A Lok Sabha committee that reviewed the Insolvency and Bankruptcy Code (Amendment) Bill, 2025 will table its report in the lower house of parliament on Wednesday, bringing the law’s revamp a step closer to reality, two persons familiar with the development said.
Once the report is tabled, the ministry of corporate affairs will examine its recommendations and modify the original bill where needed before pressing for its passage in the Lok Sabha.
The select committee, led by Bhartiya Janata Party (BJP) member of parliament (MP) Baijayant Panda, met on Wednesday to adopt the draft report on the bill, said the first of the two persons cited earlier, both of whom spoke on the condition of anonymity.
Consideration and passing of the amendment bill after the select committee presents its report has been scheduled for the ongoing winter session of parliament, which will continue till the end of the week. However, it remains to be seen whether the government gets sufficient time to work on the bill and press for its passage in the current session itself. It is possible the bill could be taken up in the budget session for passage.
IBC amendments are aimed at making the distressed-assets market more appealing to investors and to cut delays in corporate turnaround are one of the major reforms currently underway.
Bankruptcy rule maker and regulator Insolvency and Bankruptcy Board of India (IBBI) has already sought to make debt resolution more transparent, quick and flexible to the extent its regulations could allow. However, major structural changes can be implemented only through legislative changes.
The bill proposes faster tribunal admissions, a new creditor-led, mostly out-of-court bankruptcy resolution scheme for quick corporate turnaround, a new scheme for dealing with insolvency of multiple companies in a group in one go, and a cross-border insolvency resolution regime. This bill marks one of the biggest overhauls of the IBC that was first rolled out in 2016.
“The tabling of the select committee’s report on the IBC Amendment Bill is expected to bring renewed focus on addressing structural gaps in IBC, particularly delays in resolution, treatment of complex group insolvencies and greater clarity on procedural timelines,” said Amit Maheshwari, tax partner, AKM Global, a tax and consulting firm.
“If adopted in their current form, the proposed reforms could strengthen creditor confidence and improve resolution outcomes, while preserving the jurisprudential balance that has evolved through judicial interpretation of the IBC,” said Maheshwari.

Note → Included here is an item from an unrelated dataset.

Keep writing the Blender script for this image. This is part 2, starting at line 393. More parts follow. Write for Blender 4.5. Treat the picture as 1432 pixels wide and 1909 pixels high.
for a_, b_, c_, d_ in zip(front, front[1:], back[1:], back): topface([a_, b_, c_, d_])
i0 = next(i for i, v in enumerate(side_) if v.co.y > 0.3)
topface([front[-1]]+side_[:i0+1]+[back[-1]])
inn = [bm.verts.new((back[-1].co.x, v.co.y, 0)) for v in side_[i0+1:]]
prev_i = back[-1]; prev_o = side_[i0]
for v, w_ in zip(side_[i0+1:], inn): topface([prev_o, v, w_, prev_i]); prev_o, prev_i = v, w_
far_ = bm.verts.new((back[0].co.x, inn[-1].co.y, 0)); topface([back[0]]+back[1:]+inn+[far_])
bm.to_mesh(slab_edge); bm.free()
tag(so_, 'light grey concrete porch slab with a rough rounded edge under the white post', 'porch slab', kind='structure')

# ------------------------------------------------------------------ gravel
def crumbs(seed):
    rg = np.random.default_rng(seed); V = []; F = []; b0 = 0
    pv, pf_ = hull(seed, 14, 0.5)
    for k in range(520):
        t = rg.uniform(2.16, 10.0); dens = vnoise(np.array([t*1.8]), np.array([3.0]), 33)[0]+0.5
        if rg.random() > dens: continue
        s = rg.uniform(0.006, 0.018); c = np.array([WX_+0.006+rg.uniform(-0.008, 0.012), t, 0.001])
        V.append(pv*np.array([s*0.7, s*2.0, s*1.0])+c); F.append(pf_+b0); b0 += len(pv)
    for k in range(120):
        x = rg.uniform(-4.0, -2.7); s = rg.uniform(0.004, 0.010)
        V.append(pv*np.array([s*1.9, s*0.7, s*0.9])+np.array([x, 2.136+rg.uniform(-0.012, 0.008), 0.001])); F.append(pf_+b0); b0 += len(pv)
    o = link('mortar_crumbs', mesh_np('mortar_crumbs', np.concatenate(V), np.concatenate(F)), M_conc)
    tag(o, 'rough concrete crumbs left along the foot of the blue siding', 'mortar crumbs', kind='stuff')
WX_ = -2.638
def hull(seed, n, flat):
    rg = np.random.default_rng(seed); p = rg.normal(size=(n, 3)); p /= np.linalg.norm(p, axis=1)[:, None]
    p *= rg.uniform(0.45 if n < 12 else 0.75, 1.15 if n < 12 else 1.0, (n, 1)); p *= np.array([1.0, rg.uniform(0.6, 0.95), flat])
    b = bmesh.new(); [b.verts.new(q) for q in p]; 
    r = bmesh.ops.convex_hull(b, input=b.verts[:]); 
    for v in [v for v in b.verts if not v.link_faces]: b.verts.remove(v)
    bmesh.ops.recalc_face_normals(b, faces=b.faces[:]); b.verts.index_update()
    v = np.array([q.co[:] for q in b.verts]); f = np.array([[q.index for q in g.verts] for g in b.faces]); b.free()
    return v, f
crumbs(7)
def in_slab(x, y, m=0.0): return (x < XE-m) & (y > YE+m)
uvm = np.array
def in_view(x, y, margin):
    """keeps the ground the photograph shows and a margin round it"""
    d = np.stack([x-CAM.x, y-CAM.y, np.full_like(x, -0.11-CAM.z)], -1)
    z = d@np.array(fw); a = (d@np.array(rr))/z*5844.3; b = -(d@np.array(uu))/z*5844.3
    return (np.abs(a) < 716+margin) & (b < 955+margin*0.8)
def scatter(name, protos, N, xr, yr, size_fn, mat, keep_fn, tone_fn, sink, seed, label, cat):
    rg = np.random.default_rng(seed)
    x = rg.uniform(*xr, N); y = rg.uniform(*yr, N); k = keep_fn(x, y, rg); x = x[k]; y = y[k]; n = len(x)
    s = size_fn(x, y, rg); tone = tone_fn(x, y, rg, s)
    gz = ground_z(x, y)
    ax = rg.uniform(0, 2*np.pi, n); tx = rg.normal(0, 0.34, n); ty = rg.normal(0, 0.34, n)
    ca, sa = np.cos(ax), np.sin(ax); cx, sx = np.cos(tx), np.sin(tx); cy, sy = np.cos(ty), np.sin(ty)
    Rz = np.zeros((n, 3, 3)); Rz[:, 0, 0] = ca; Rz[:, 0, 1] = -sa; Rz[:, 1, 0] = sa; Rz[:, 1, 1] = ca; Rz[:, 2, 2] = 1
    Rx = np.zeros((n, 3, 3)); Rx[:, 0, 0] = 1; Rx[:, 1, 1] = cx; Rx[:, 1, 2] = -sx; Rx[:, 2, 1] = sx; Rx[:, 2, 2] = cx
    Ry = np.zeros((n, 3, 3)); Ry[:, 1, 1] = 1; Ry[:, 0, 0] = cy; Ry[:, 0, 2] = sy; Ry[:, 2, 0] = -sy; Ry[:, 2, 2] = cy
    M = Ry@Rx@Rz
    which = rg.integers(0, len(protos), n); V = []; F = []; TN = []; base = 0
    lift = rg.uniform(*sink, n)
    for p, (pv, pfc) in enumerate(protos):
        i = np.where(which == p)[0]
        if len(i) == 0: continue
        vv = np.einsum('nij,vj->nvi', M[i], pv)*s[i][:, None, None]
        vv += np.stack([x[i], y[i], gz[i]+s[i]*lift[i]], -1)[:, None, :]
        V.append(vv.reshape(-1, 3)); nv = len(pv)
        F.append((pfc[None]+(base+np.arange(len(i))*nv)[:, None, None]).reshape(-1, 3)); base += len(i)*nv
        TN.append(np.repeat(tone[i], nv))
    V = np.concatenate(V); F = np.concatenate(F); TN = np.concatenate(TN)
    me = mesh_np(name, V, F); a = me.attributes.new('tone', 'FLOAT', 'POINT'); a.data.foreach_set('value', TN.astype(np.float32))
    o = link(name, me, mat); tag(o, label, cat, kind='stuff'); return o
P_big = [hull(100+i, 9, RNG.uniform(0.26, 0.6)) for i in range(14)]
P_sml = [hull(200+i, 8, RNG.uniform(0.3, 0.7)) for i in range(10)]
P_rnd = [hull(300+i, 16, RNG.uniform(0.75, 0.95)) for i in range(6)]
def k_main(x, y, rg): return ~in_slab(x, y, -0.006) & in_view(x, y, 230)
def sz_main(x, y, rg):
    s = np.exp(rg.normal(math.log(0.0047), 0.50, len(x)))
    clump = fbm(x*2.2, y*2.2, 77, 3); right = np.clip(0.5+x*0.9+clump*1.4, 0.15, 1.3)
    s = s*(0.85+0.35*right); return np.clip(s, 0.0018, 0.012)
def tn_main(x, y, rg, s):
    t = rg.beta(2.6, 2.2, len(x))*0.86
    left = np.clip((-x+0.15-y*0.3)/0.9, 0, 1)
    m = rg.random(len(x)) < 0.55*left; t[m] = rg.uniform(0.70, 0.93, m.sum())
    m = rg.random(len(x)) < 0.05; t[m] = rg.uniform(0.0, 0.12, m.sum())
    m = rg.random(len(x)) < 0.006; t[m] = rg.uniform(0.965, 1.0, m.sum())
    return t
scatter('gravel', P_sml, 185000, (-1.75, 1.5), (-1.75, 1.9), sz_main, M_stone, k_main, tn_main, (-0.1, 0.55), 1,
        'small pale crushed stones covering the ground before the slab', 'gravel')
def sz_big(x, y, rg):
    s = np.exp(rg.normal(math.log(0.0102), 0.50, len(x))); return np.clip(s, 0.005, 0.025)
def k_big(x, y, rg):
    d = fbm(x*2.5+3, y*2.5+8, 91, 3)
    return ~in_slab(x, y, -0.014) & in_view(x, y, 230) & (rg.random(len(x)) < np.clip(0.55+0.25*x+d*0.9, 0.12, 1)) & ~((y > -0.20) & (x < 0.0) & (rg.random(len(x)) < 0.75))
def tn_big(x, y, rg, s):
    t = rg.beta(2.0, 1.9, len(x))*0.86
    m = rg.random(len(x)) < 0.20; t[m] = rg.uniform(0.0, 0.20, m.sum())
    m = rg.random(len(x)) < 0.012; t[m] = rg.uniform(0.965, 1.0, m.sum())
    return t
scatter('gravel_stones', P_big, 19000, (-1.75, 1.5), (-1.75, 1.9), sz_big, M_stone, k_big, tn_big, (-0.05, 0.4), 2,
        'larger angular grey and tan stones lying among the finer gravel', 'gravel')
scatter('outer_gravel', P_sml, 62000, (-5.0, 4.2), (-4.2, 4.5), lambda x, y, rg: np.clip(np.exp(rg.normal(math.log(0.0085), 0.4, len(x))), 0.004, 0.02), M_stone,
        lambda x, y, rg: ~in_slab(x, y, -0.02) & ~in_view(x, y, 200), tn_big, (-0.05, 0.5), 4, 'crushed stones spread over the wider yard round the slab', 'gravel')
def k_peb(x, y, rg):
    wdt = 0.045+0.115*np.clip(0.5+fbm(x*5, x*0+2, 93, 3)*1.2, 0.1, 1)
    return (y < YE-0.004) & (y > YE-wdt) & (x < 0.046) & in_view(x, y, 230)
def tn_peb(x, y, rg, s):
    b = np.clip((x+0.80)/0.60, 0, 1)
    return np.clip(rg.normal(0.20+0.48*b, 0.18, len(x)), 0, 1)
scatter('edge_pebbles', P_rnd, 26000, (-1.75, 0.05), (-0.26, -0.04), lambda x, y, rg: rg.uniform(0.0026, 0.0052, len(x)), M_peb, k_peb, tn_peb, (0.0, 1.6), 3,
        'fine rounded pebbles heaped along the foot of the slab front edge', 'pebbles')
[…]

The second person cited above said that the select committee’s recommendations are expected to favour these proposals.
Queries emailed to the committee and to the ministry of corporate affairs remained unanswered.

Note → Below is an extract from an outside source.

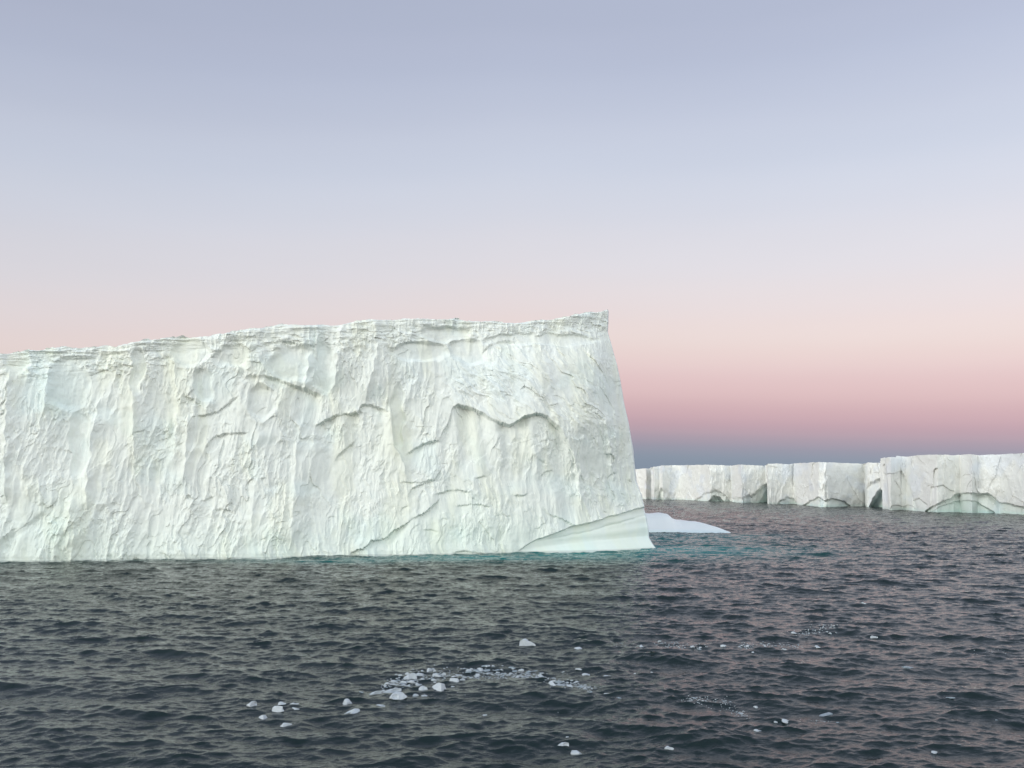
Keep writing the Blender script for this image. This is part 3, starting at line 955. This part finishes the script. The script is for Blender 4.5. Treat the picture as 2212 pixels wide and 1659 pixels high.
G = lambda cx, cy: (486.6 + cx * .38, 1371.4 + cy * .38)
G2 = lambda cx, cy: (1283 + cx * .42, 1283 + cy * .42)
NAMED = [  # crop coordinates, width in crop px, kind, label
    (158, 398, 62, 'lump', 'upright rounded ice chunk, leftmost of all floating on the dark water'),
    (288, 424, 104, 'slab', 'long slanting white ice slab in the loose group at lower left'),
    (212, 467, 56, 'lump', 'stubby ice lump just below the long slanting slab at lower left'),
    (340, 510, 80, 'slab', 'wedge-shaped ice piece, lowest of the loose group at lower left'),
    (318, 388, 58, 'slab', 'small pointed ice slab above the long slanting slab at lower left'),
    (390, 387, 64, 'slab', 'thin flat ice sliver, upper right of the loose group at lower left'),
    (395, 414, 50, 'slab', 'short flat ice sliver, right of the long slanting slab at lower left'),
    (690, 385, 60, 'lump', 'chunky white ice block floating alone left of the brash ice band'),
    (718, 430, 98, 'slab', 'curved narrow ice slab just below the lone chunky white ice block'),
    (886, 397, 56, 'slab', 'thin arched ice sliver below the left end of the brash ice band'),
    (855, 325, 84, 'slab', 'tapered white ice slab at the far left tip of the brash ice band'),
    (780, 327, 44, 'slab', 'faint flat ice sliver left of the brash ice band tip'),
    (982, 346, 92, 'lump', 'large rounded ice block on the lower edge of the brash ice band'),
    (1214, 303, 96, 'lump', 'large peaked ice block with low tail on the lower edge of the brash ice band'),
    (1082, 344, 34, 'lump', 'small square ice lump right of the large rounded ice block'),
    (1130, 343, 44, 'slab', 'little flat ice scrap beneath the brash ice band, between its two large blocks'),
    (1055, 238, 82, 'lump', 'domed white ice block on the upper left of the brash ice band'),
    (923, 279, 42, 'lump', 'small domed ice piece on the upper left outline of the brash ice band'),
    (961, 258, 38, 'lump', 'small round ice piece between the two domed pieces of the brash ice band'),
    (960, 308, 110, 'slab', 'broad flat ice slab at the left end of the brash ice band'),
    (1122, 305, 54, 'lump', 'blocky ice piece left of the peaked block in the brash ice band'),
    (1064, 264, 40, 'lump', 'white ice lump under the domed block of the brash ice band'),
    (1195, 228, 40, 'lump', 'leaning ice lump, left one of an upright pair in the brash ice band'),
    (1238, 225, 40, 'lump', 'upright ice lump, right one of an upright pair in the brash ice band'),
    (1312, 258, 78, 'slab', 'jagged long ice slab at the lower centre of the brash ice band'),
    (1352, 255, 34, 'lump', 'small pointed ice piece beside the jagged long slab in the brash ice band'),
    (1290, 287, 30, 'slab', 'tiny ice slab alone just under the centre of the brash ice band'),
    (1858, 287, 50, 'lump', 'ice lump at the drooping right end of the brash ice band'),
    (1712, 55, 96, 'lump', 'long white ice block riding a wave crest above the brash ice band'),
    (2010, 69, 60, 'slab', 'thin flat ice piece right of the long block on the wave crest'),
    (2008, 190, 48, 'slab', 'flat ice piece above the right end of the brash ice band'),
    (2050, 215, 76, 'slab', 'long thin ice sliver just right of the brash ice band'),
    (1922, 212, 32, 'slab', 'tiny slanted ice sliver above the right end of the brash ice band'),
    (2170, 232, 56, 'slab', 'thin pale ice sliver past the right end of the brash ice band'),
    (2158, 319, 38, 'slab', 'upper of two small ice scraps at the far right tip of the brash ice band'),
    (2160, 337, 42, 'slab', 'lower of two small ice scraps at the far right tip of the brash ice band'),
    (1928, 608, 66, 'slab', 'slanted ice slab near the bottom edge, upper one of a close pair'),
    (2000, 662, 66, 'lump', 'two-humped ice chunk near the bottom edge, lower one of a close pair'),
    (1945, 571, 28, 'slab', 'tiny ice scrap just above the close pair near the bottom edge'),
    (1470, 444, 36, 'slab', 'lone thin ice sliver tilted in the water below the brash ice band'),
]
for cx, cy, w, k, lab in NAMED:
    u, v = G(cx, cy)
    thin = any(t_ in lab for t_ in ('thin', 'faint', 'flat', 'sliver', 'scrap'))
    put_chunk(u, v + w * .38 * .10, w * .40, 'dim' if 'faint' in lab else k, lab, flat=.6 if thin else 1.0)
NAMED2 = [
    (1385, 45, 36, 'slab', 'farthest small white ice piece, alone high on the right-hand water'),
    (1437, 214, 42, 'lump', 'rounded white ice lump right of the upper scattered brash patch'),
    (1148, 271, 30, 'lump', 'small ice lump just right of the middle far brash patch'),
    (1620, 374, 80, 'slab', 'long thin pale ice streak alone on the right-hand water'),
    (1825, 526, 56, 'slab', 'flat pale ice slab alone towards the right edge'),
    (298, 411, 24, 'lump', 'small bright ice lump, right one of a tiny pair left of centre right'),
    (212, 413, 14, 'lump', 'tiny ice lump, left one of a tiny pair left of centre right'),
    (56, 499, 40, 'slab', 'flat ice scrap at left of the lower right-hand brash patch'),
    (126, 516, 38, 'slab', 'low ice scrap lower right of the flat scrap near the greenish water'),
    (545, 700, 34, 'lump', 'pale ice lump on a wave slope below the lower right-hand brash patch'),
    (843, 699, 44, 'slab', 'oval ice slab below the row of four pieces at lower right'),
    (988, 655, 44, 'lump', 'brightest oval ice piece at the right end of the lower row'),
    (936, 662, 30, 'slab', 'small ice slab just left of the brightest oval ice piece'),
    (888, 624, 34, 'slab', 'flat ice piece above and left of the brightest oval ice piece'),
    (832, 599, 28, 'lump', 'small ice lump at the right tip of the lower right-hand brash patch'),
    (383, 793, 50, 'lump', 'oval white ice lump nearest the bottom edge'),
    (1752, 815, 34, 'lump', 'spiky ice piece near the bottom right corner'),
    (1876, 777, 24, 'slab', 'tiny ice scrap above the spiky piece near the bottom right corner'),
    (1195, 627, 76, 'slab', 'long dim ice slab leading the small lower right cluster'),
    (1255, 664, 20, 'lump', 'tiny lump under the long dim slab of the small lower right cluster'),
    (1258, 643, 22, 'slab', 'short scrap right of the long dim slab of the small lower right cluster'),
    (1350, 657, 20, 'slab', 'tiny outermost scrap on the right of the small lower right cluster'),
    (245, 269, 24, 'lump', 'small ice lump left of the left far brash patch'),
    (135, 248, 32, 'slab', 'thin ice sliver at the far left of the left far brash patch'),
    (665, 265, 44, 'slab', 'ice slab midway between the left and middle far brash patches'),
    (1034, 204, 40, 'slab', 'white ice slab at the left end of the upper scattered brash patch'),
    (975, 282, 28, 'lump', 'little peaked lump under the middle far brash patch'),
    (812, 293, 24, 'slab', 'bright small slab under the left part of the middle far brash patch'),
    (1170, 232, 20, 'slab', 'tiny scrap below the upper scattered brash patch'),
    (2065, 622, 26, 'slab', 'pale sliver on a wave crest near the right edge'),
]
for cx, cy, w, k, lab in NAMED2:
    u, v = G2(cx, cy)
    dm = any(t_ in lab for t_ in ('dim', 'pale', 'thin', 'faint', 'scrap', 'sliver'))
    put_chunk(u, v + w * .42 * .08, w * .42, 'dim' if dm else k, lab, flat=.55 if dm else .85)

# many look-alike fragments, patch by patch
PATCH = [
    ('fragments of the main brash ice band', 'small white ice fragment packed in the curved band of brash ice in the foreground', G,
     [(890, 305, 20), (1000, 268, 38), (1150, 240, 40), (1330, 222, 30), (1500, 212, 22), (1650, 218, 20), (1780, 228, 18), (1880, 270, 20), (2000, 285, 16), (2090, 320, 12)], 142, (20, 66), 1.0),
    ('fragments of the left far brash patch', 'tiny ice fragment in the left far brash patch right of centre', G2,
     [(330, 250, 10), (370, 258, 16), (440, 262, 14), (500, 268, 12), (570, 272, 6)], 18, (12, 38), 0),
    ('fragments of the middle far brash patch', 'tiny ice fragment in the middle far brash patch on the right', G2,
     [(750, 272, 8), (810, 262, 18), (880, 262, 14), (950, 256, 16), (1060, 266, 6)], 24, (12, 38), 0),
    ('fragments of the upper scattered brash patch', 'tiny ice fragment in the upper scattered brash patch on the right', G2,
     [(1050, 210, 14), (1110, 200, 14), (1170, 180, 12), (1245, 184, 8)], 18, (10, 34), 0),
    ('fragments of the lower right brash patch', 'dim small ice fragment in the lower right-hand brash patch', G2,
     [(480, 540, 8), (540, 548, 14), (610, 560, 22), (690, 560, 20), (750, 600, 16), (800, 628, 12)], 28, (12, 40), 0),
]
for grp, lab, gf, line, n, (w0, w1), biased in PATCH:
    for i in range(n):
        f = rnd.random() ** (1.15 if biased else 1.0) * (len(line) - 1)
        j = min(int(f), len(line) - 2)
        a = f - j
        cx = line[j][0] * (1 - a) + line[j + 1][0] * a
        cy = line[j][1] * (1 - a) + line[j + 1][1] * a
        hw = line[j][2] * (1 - a) + line[j + 1][2] * a
        cy += rnd.uniform(-1, 1) * hw
        cx += rnd.uniform(-15, 15)
        w = w0 + (w1 - w0) * rnd.random() ** 1.7
        sc_ = .38 if gf is G else .42
        put_chunk(*gf(cx, cy), w * sc_ * (.92 if gf is G else .78), 'dim' if rnd.random() < (.3 if gf is G else .5) else 'slab' if rnd.random() < .7 else 'lump', lab, grp, sink=.6)

# slush: crumbs too many to count, one object
cv, cfc = [], []
rg = np.random.default_rng(77)
def crumb(u, v, w):
    x, y = map(float, ground(u, v))
    z = float(sea_height(np.array([x]), np.array([y]))[0])
    r = w / FP * y * .5
    k = len(cv)
    m = 6
    ph = rg.uniform(0, 6.28)
    ring = [(x + r * math.cos(ph + i * 6.283 / m) * rg.uniform(.6, 1.2), y + r * math.sin(ph + i * 6.283 / m) * rg.uniform(.5, 1.1)) for i in range(m)]
    for (a, b_) in ring: cv.append((a, b_, z - .05))
    for (a, b_) in ring: cv.append((x + (a - x) * .7, y + (b_ - y) * .7, z + .01 + r * rg.uniform(.08, .22)))
    for i in range(m):
        cfc.append((k + i, k + (i + 1) % m, k + m + (i + 1) % m, k + m + i))
    cfc.append(tuple(k + m + i for i in range(m)))
for grp, lab, gf, line, n, (w0, w1), biased in PATCH:
    for i in range(n * 6):
        f = rg.random() * (len(line) - 1)
        j = min(int(f), len(line) - 2); a = f - j
        cx = line[j][0] * (1 - a) + line[j + 1][0] * a + rg.normal() * 16
        cy = line[j][1] * (1 - a) + line[j + 1][1] * a + rg.normal() * .62 * (line[j][2] * (1 - a) + line[j + 1][2] * a)
        crumb(*gf(cx, cy), rg.uniform(1.2, 6.0) if gf is G else rg.uniform(1.0, 4.5))
for (cx, cy, rx, ry, n) in [(230, 265, 110, 14, 60), (1180, 640, 90, 14, 40), (2030, 300, 90, 30, 40)]:
    for i in range(n):
        crumb(*G2(cx + rg.normal() * rx * .5, cy + rg.normal() * ry * .5), rg.uniform(1.0, 3))
for i in range(120):
    crumb(*G(rg.uniform(800, 2150), 250 + rg.normal() * 60), rg.uniform(1.0, 2.4))
me = bpy.data.meshes.new('ice_slush')
me.from_pydata(cv, [], cfc)
me.materials.append(MAT_CRUMB)
sl = bpy.data.objects.new('ice_slush', me)
COL.objects.link(sl)
tag(sl, 'fine crumbs of slushy ice floating among the brash ice', 'slush', None, 'stuff')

Another parliamentary panel—the standing committee on finance led by BJP member of parliament Bhartruhari Mahtab, had on 2 December said in a report tabled in Lok Sabha that immediate and targeted steps were needed to boost the efficiency of IBC, as systemic challenges such as delays due to a shortage of judges, uncertainty around finality of resolution plans and lack of accountability among professionals running bankrupt businesses have hampered its potential.
That committee also said that while IBC has strengthened creditor confidence and encouraged both domestic and foreign investment, its potential remains hampered by persistent systemic challenges, Mint reported on 2 December.